* **Task brief**
Your task is to copy the listing exactly, with the pictures left out.

* **Data section**
- - - - - - -

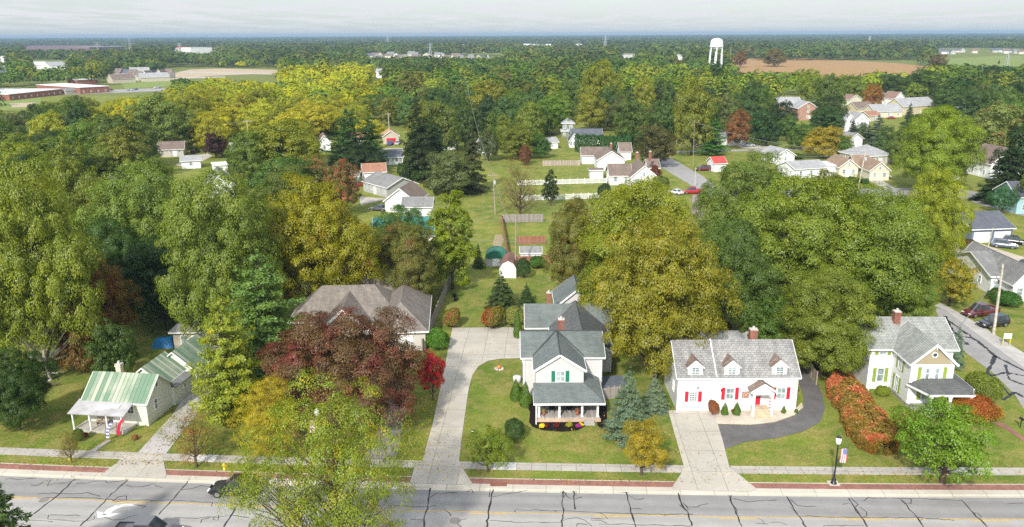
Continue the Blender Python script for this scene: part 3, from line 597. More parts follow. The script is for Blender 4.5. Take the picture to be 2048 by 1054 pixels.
# ---- 4. small house with the green metal roof
TIN=tinroof(); CRM=siding('cream clapboard',(.68,.69,.59),.24,.14); GSH=shingle('dull grey shingles',(.24,.24,.235),(.30,.30,.29),.22,.5,.3,.015)
o=P(298,852); Hs=House('house',(o.x,o.y),R(-7),'small cream clapboard house with patchy green metal roofs and a shallow porch'); rt=Hs.r
Hs.g(-7.3,0,7.3,5.2,2.95,5.05,ov=.3,rake=.16)
Hs.g(-5.6,5.0,5.0,4.6,2.8,4.75,ax='y',ov=.25,rake=.12); Hs.g(-4.6,9.6,5.4,5.6,2.7,4.9,ax='y',ov=.25,k=1,rake=.12)
q=MB(); slab(q,(.55,5.3,2.3),(.55,9.4,2.3),(-1.6,9.4,3.35),(-1.6,5.3,3.35),.1); q.build('roof',GSH,rt); Hs.w.box(-1.6,5.21,-.1,.3,9.3,2.28)
chimney(rt,-4.6,3.0,4.4,6.0,.6,.6,True,plain('cream stucco',(.55,.47,.36),.9))
q=MB(); slab(q,(-7.9,-2.3,2.25),(-1.3,-2.3,2.25),(-1.3,-.02,2.95),(-7.9,-.02,2.95),.1); p_=q.build('porch_roof',plain('grey roll roofing',(.37,.365,.36),.85,0,.2,.8),rt)
q=MB()
for a,b,w,h,s in ((-4.2,2.62,1.6,.5,.1),(-3.1,2.66,1.2,.55,-.15),(-4.6,2.5,1.0,.35,.2)): y=(b-2.95)/.7*2.28; q.obox((a,y,b+.06),Vector((math.cos(s),math.sin(s),0)),Vector((0,.956,.29)),Vector((0,-.29,.956)),w,h,.03)
q.build('loose_sheet',plain('white plastic sheet',(.75,.76,.78),.5),p_)
q=MB(); q.box(-7.6,-2.2,-.1,-1.4,-.02,.28); q.build('porch_floor',plain('worn porch concrete',(.40,.37,.32),.9,0,.2),rt)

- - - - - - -

* **Worked answer**
Continue the Blender Python script for this scene: part 3, from line 597. More parts follow. The script is for Blender 4.5. Take the picture to be 2048 by 1054 pixels.
# ---- 4. small house with the green metal roof
TIN=tinroof(); CRM=siding('cream clapboard',(.68,.69,.59),.24,.14); GSH=shingle('dull grey shingles',(.24,.24,.235),(.30,.30,.29),.22,.5,.3,.015)
o=P(298,852); Hs=House('house',(o.x,o.y),R(-7),'small cream clapboard house with patchy green metal roofs and a shallow porch'); rt=Hs.r
Hs.g(-7.3,0,7.3,5.2,2.95,5.05,ov=.3,rake=.16)
Hs.g(-5.6,5.0,5.0,4.6,2.8,4.75,ax='y',ov=.25,rake=.12); Hs.g(-4.6,9.6,5.4,5.6,2.7,4.9,ax='y',ov=.25,k=1,rake=.12)
q=MB(); slab(q,(.55,5.3,2.3),(.55,9.4,2.3),(-1.6,9.4,3.35),(-1.6,5.3,3.35),.1); q.build('roof',GSH,rt); Hs.w.box(-1.6,5.21,-.1,.3,9.3,2.28)
chimney(rt,-4.6,3.0,4.4,6.0,.6,.6,True,plain('cream stucco',(.55,.47,.36),.9))
q=MB(); slab(q,(-7.9,-2.3,2.25),(-1.3,-2.3,2.25),(-1.3,-.02,2.95),(-7.9,-.02,2.95),.1); p_=q.build('porch_roof',plain('grey roll roofing',(.37,.365,.36),.85,0,.2,.8),rt)
q=MB()
for a,b,w,h,s in ((-4.2,2.62,1.6,.5,.1),(-3.1,2.66,1.2,.55,-.15),(-4.6,2.5,1.0,.35,.2)): y=(b-2.95)/.7*2.28; q.obox((a,y,b+.06),Vector((math.cos(s),math.sin(s),0)),Vector((0,.956,.29)),Vector((0,-.29,.956)),w,h,.03)
q.build('loose_sheet',plain('white plastic sheet',(.75,.76,.78),.5),p_)
q=MB(); q.box(-7.6,-2.2,-.1,-1.4,-.02,.28); q.build('porch_floor',plain('worn porch concrete',(.40,.37,.32),.9,0,.2),rt)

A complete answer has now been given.